また、性能評価制度の整備やネット仲介などの取り組みにより、今後の中古マンションは空き家の発生を抑制して社会インフラの効率的活用としての位置付けが強まると予想されます。
そうなれば当然築年数の経過した中古マンションが投資対象の中心となり、特に賃貸需要が高い東京23区の平均築年数が22~23年であることを勘案すると、リフォームという原状回復ではなく、リノベーションという性能や価値の向上を図るためのコストを見込む必要が出てくると思われます。
ただ、リノベーション済みマンションを買えばいいかと言うと、必ずしもそうではありません。その理由として専門家からの指摘が多いのは、リノベーション事業に新規参入する事業者が増加し、工事管理体制の甘さからトラブルが多くみられることや、実際のコストが見えないことが挙げられます。
また、事業者によって行われたリノベーション自体、必ずしも購入者のニーズに合ったものとは限らず、過剰なリノベーションが無駄なコストに繋がる可能性もあります。
そうであれば、解決策は購入者自らがリノベーションを企画して必要と思われる箇所のみを事業者に発注することです。

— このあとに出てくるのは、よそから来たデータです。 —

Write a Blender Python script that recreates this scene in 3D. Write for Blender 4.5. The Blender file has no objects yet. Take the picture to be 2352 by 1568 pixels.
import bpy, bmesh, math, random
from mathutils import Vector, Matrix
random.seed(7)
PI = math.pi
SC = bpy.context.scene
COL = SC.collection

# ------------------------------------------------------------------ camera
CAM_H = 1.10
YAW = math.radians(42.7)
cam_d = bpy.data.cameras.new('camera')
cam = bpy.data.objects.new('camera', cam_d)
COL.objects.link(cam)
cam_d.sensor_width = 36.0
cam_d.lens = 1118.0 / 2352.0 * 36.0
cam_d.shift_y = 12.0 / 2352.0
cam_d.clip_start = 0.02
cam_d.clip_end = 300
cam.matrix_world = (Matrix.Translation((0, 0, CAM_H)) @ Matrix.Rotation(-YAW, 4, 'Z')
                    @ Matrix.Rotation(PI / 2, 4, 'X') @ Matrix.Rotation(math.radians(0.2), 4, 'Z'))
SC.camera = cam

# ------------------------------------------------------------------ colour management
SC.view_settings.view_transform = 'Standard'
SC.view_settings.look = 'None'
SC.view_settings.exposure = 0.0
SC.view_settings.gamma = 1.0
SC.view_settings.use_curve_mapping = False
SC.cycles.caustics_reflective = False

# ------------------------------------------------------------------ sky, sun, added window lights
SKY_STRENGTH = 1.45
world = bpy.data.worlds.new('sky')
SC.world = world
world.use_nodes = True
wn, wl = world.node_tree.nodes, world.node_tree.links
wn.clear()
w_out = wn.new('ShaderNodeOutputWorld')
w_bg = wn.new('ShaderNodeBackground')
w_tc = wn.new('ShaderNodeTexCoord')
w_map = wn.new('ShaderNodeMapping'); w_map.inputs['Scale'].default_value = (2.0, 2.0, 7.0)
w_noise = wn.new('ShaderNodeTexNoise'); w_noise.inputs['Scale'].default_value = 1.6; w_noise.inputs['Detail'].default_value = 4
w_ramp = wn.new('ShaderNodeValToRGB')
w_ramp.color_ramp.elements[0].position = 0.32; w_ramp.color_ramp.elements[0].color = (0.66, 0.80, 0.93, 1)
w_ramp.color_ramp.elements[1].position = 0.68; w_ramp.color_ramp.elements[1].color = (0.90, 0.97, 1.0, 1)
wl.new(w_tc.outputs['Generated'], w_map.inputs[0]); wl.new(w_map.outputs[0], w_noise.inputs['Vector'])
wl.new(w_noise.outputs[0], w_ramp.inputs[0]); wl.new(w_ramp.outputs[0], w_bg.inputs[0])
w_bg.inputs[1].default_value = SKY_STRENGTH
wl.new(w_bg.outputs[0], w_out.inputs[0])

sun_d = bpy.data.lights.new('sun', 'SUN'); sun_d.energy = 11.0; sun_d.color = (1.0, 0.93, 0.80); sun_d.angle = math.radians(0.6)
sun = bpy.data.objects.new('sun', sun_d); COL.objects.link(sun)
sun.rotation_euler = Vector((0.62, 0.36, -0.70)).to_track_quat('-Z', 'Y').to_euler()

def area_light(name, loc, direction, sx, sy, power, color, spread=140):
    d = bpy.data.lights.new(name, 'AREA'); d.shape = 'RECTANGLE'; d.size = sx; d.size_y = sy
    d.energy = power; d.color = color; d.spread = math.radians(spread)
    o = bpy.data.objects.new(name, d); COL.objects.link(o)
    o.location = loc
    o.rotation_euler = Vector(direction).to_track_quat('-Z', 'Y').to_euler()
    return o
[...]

最近では大手事業者の参入も増え、競争激化から素人にも工事内容がわかりやすく、工事価格も次第に透明性が上がってきている模様です。
注意すべきポイントとしては、中古物件に関するトラブルの約9割が雨漏りや水漏れなどであることを認識したうえで、まずリノベーション前の状態を確認し、工事の範囲や内容について直接見積もりを取って発注をかけるという手間を惜しまないことです。こうしたプロセスを経てなお心配であれば、ホームインスペクター(住宅診断士)などの専門家にチェックを依頼すると良いでしょう。
最近では、欧米のリノベーション技術が続々と入ってきて、日本でも自分で出来る範囲のものは自分でやるという機運が高まってきていることは、リノベーション費用の削減にも繋がります。